Últimas aquisições MPR #27
No lançamento do navio hidrográfico «D. João de Castro», em 1940, Américo Tomás recebeu um pequeno martelo de 8,5 cm, de prata e madeira. Foi uma cerimónia de grande pompa militar e contou com a presença do Presidente da República Óscar Carmona, ministros e mais entidades. A madrinha do navio foi Cesaltina Carmona e Costa, filha do Chefe do Estado.
O «D. João de Castro» foi o primeiro navio fabricado no Arsenal do Alfeite. O estaleiro tinha sido criado em 1937. Talvez por isso, a cerimónia teve grande aparato, como descreve o jornal O Comércio do Porto, de 23 de abril de 1940[1].
A partir do martelo principal, com 31 cm, hoje guardado no Museu de Marinha – possivelmente manuseado no ato do lançamento pelo Chefe do Estado –, terão sido feitas miniaturas para serem oferecidas às personalidades convidadas. Os martelos apresentam a seguinte inscrição: «1940», ao centro; «Arsenal do Alfeite - D. João de Castro», na orla.

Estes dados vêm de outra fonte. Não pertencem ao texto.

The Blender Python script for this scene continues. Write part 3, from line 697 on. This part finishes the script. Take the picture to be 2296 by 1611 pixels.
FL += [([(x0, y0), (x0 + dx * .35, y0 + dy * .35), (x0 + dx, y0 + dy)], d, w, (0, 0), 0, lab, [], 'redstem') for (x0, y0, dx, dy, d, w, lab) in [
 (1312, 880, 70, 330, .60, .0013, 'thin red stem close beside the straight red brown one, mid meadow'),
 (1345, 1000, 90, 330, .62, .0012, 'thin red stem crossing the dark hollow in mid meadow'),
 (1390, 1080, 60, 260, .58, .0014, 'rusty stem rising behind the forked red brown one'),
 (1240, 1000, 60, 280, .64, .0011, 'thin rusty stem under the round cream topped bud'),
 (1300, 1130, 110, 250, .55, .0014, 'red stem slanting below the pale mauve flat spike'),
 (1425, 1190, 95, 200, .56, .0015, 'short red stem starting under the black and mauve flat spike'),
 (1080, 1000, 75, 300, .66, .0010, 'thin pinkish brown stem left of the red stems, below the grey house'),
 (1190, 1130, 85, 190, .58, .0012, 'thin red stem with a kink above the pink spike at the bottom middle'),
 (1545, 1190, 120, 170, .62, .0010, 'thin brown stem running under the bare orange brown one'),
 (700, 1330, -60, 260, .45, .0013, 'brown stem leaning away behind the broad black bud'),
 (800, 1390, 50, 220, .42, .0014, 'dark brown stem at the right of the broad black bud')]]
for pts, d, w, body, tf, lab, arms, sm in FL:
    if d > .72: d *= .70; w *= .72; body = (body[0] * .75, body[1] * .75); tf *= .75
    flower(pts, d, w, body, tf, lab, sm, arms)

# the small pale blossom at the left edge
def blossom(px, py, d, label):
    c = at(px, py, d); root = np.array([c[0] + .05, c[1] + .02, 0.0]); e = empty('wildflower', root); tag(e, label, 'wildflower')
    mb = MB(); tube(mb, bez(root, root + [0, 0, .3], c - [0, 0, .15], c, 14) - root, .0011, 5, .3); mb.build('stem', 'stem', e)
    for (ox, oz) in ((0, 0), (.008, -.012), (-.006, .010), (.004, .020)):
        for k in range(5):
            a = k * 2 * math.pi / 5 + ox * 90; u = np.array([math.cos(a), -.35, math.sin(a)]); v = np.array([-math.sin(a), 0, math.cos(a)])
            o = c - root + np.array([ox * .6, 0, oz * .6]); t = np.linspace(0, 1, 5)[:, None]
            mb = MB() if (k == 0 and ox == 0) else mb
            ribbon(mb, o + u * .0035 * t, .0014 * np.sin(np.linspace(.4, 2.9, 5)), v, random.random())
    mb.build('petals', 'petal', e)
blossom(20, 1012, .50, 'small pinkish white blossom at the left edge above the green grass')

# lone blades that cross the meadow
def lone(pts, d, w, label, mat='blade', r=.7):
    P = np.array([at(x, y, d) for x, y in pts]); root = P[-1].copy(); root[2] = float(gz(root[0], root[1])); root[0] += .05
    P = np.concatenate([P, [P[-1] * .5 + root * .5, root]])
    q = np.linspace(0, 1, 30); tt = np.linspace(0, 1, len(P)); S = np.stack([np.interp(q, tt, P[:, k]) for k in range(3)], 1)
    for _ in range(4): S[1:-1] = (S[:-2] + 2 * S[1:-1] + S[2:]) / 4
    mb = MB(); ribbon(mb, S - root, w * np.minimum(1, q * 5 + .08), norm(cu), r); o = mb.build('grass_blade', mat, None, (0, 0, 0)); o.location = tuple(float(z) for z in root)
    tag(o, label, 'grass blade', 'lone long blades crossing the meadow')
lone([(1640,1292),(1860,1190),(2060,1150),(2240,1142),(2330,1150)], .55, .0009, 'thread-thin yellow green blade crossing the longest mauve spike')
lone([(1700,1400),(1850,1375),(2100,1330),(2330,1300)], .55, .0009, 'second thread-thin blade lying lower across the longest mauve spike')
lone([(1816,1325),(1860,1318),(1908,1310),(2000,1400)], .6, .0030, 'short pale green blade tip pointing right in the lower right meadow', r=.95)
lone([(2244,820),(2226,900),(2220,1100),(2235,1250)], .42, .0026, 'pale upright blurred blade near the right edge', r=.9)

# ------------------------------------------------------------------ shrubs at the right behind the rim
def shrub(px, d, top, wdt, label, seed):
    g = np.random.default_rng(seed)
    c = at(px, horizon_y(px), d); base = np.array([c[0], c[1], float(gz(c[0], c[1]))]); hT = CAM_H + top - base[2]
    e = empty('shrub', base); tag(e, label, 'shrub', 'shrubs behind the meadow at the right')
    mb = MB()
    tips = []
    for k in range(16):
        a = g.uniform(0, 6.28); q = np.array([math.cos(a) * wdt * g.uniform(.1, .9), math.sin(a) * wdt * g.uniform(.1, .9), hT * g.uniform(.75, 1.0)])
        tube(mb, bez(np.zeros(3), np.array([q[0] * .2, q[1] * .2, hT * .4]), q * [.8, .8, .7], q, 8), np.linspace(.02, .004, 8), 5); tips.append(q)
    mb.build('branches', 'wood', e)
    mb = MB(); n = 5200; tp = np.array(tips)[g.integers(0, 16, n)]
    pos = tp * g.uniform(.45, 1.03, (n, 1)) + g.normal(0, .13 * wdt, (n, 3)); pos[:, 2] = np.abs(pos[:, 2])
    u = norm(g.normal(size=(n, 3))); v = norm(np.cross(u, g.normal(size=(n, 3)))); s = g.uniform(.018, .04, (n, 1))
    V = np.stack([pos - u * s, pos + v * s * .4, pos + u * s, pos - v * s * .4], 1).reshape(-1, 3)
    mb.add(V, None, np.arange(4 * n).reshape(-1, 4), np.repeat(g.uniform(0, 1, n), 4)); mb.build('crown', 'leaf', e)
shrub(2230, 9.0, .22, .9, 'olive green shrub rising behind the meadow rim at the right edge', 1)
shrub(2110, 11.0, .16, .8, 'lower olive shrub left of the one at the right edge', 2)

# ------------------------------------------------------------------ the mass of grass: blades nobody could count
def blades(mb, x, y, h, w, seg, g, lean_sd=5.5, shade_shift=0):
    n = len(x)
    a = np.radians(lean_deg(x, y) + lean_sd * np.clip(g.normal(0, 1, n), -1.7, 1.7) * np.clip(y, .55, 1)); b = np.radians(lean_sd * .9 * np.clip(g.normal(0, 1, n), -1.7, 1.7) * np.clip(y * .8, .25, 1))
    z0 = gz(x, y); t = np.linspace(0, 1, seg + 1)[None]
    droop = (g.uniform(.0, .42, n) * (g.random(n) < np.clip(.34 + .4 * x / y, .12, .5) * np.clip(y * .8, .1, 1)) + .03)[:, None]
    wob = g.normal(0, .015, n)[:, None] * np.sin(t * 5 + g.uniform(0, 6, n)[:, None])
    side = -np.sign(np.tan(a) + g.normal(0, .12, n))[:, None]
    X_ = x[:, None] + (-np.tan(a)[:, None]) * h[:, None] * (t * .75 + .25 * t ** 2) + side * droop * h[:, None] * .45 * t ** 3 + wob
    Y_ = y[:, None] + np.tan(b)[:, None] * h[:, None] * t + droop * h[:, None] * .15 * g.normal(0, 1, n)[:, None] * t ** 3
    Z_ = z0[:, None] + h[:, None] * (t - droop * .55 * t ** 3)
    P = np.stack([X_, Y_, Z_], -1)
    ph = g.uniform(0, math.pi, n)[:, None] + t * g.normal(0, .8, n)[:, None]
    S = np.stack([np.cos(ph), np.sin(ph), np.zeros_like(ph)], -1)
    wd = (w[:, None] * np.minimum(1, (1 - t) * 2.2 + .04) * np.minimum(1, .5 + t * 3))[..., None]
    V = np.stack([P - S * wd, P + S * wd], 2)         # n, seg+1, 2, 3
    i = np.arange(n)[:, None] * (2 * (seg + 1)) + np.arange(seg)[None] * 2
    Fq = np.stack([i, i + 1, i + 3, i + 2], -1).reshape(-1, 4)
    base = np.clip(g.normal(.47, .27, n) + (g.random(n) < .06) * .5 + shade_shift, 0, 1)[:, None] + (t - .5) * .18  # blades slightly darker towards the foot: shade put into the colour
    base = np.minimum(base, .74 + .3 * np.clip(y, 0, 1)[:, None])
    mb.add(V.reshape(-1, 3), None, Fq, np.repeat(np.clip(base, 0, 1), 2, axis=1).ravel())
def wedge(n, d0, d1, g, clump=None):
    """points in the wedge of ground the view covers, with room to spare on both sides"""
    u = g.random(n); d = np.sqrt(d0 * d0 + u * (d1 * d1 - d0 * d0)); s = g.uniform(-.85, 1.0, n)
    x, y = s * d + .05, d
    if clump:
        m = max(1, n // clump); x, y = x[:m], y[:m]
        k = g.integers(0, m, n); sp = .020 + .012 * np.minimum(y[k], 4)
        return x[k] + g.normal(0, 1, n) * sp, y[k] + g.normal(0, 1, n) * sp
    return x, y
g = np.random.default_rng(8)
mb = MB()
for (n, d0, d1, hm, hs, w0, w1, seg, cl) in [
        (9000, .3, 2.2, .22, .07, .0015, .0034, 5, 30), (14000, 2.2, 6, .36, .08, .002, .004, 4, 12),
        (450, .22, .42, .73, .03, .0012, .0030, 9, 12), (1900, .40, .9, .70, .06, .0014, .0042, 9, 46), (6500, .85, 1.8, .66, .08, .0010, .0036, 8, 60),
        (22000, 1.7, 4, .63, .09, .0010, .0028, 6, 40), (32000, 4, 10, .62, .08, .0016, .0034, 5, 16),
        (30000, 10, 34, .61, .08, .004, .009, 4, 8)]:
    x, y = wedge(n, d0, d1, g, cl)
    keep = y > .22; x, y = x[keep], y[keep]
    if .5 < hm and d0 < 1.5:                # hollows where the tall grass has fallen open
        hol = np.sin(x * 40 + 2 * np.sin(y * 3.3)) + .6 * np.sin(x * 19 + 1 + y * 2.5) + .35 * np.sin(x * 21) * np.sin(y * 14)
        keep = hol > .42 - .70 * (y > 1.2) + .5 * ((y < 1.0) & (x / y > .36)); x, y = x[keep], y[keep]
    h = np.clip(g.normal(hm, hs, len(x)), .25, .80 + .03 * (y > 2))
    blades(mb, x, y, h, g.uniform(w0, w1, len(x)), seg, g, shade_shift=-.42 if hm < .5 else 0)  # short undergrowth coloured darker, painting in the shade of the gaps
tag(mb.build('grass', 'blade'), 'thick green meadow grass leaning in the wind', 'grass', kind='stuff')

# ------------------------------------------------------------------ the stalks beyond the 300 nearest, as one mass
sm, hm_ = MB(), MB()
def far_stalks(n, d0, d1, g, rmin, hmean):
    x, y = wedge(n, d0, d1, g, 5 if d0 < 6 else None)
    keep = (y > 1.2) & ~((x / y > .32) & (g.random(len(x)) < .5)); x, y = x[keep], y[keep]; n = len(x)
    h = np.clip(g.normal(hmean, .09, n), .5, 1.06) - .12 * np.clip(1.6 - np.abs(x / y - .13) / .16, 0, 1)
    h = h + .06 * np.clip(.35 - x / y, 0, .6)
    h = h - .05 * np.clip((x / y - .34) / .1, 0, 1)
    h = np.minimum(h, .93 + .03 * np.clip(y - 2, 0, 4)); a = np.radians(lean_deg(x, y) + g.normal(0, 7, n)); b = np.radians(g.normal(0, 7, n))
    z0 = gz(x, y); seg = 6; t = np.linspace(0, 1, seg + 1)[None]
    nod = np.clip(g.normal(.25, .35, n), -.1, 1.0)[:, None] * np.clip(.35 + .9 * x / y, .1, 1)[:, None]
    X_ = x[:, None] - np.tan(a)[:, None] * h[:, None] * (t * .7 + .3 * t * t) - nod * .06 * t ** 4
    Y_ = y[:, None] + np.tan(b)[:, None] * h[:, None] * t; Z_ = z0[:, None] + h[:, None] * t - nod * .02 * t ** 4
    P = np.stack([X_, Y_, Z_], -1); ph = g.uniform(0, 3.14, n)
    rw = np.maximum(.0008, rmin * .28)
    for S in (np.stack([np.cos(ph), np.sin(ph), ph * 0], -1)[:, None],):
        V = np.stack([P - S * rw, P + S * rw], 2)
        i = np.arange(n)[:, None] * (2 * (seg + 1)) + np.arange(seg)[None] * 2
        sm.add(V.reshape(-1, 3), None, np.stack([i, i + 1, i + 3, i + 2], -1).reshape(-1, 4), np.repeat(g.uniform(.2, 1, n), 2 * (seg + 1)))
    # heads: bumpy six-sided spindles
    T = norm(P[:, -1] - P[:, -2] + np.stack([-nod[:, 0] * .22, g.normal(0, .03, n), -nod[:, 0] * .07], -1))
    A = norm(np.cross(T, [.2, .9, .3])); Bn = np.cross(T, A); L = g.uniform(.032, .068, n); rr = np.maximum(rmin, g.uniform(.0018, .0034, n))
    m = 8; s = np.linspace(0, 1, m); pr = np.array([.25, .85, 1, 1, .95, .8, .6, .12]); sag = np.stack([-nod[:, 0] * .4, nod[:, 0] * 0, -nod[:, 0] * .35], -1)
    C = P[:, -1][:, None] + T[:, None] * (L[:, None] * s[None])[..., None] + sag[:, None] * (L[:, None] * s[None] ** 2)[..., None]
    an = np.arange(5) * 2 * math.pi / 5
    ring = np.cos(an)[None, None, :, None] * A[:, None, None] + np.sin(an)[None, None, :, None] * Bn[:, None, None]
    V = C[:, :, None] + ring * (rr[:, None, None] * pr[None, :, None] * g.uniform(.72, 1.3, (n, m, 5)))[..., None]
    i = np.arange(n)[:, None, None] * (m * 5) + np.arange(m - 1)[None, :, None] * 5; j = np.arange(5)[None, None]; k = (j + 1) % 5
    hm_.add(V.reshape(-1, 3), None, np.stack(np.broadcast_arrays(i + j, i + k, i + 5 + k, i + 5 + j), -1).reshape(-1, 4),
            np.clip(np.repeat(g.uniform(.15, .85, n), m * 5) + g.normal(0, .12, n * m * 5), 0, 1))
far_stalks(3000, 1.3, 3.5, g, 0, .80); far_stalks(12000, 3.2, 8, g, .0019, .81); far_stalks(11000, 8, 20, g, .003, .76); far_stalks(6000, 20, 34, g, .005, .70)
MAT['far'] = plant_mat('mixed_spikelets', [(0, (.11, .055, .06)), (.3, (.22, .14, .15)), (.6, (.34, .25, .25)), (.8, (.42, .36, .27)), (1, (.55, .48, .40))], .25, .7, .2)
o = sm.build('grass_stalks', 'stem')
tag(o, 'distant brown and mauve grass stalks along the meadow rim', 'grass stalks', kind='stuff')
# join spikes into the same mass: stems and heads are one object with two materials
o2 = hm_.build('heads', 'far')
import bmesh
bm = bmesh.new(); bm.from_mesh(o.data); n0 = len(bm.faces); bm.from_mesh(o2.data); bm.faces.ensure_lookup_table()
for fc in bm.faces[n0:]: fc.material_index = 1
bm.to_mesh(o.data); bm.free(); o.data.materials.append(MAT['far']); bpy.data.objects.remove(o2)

«Fui com a família ao Alfeite assistir ao lançamento do “D. João de Castro”» – escreveu Américo Tomás na agenda pessoal, no dia 22 de abril de 1940. O arquivo do MPR guarda inúmeras agendas deste antigo Presidente. Estão disponíveis em linha porque passaram mais de 30 anos da sua morte, período legalmente previsto para o acesso livre.
Na cerimónia do lançamento do navio foram condecorados com o grau de Cavaleiro da Ordem do Mérito Industrial – chamada, no presente, Ordem do Mérito Empresarial – três operários do Arsenal: Manuel Pais Baptista, Luís Manuel da Costa e António Rodrigues Pereira. Terão recebido também o martelo miniatura do navio que ajudaram a construir?
Nessa altura, com o posto de capitão-de-fragata – equivalente a tenente-coronel do Exército –, Américo Tomás era chefe de Gabinete do ministro da Marinha, acumulando a presidência da Junta Nacional da Marinha Mercante. Há alguns anos que Américo Tomás desempenhava funções ligadas aos estudos hidrográficos e marítimos. Antes, tinha sido adjunto do presidente da Junta das Missões Geográficas e de Investigação do Ministério do Ultramar.
O navio «D. João de Castro» não teve vida longa, mas contou com algumas glórias, como a descoberta, em 1941, de um monte submarino que recebeu o seu nome: Banco D. João de Castro. De origem vulcânica, situa-se entre S. Miguel e a Terceira, no arquipélago dos Açores. É visível a 12 metros de profundidade e já formou uma ilha – a ilha Nova – aquando da atividade vulcânica do início do século XVIII. Desapareceu naturalmente, mas a cratera submarina continua lá, com cerca de 450 metros de diâmetro[2].
O «D. João de Castro» media 67 metros de comprimento e 10 de largura; comportava uma guarnição de 97 pessoas, entre oficiais, sargentos e praças. Segundo O Comércio do Porto, o navio custou 17600 contos – no tempo da moeda em escudos – e o autor do projeto foi o capitão-de-fragata Vasco Taborda Ferreira.
Numa missão científica, em 1947, encalhou próximo da praia do Penedo da Janela, ao largo da ilha de Santo Antão, no arquipélago de Cabo Verde. Não houve danos pessoais, mas o acidente tornou irrecuperável o navio. Dados georreferenciados confirmam a sua localização no fundo do mar.
Quem mais guardará martelos miniatura do «D. João de Castro»? Pelo menos o de Américo Tomás, Presidente da República entre 1958 e 1974, no período da Ditadura, guarda-se agora na coleção do MPR.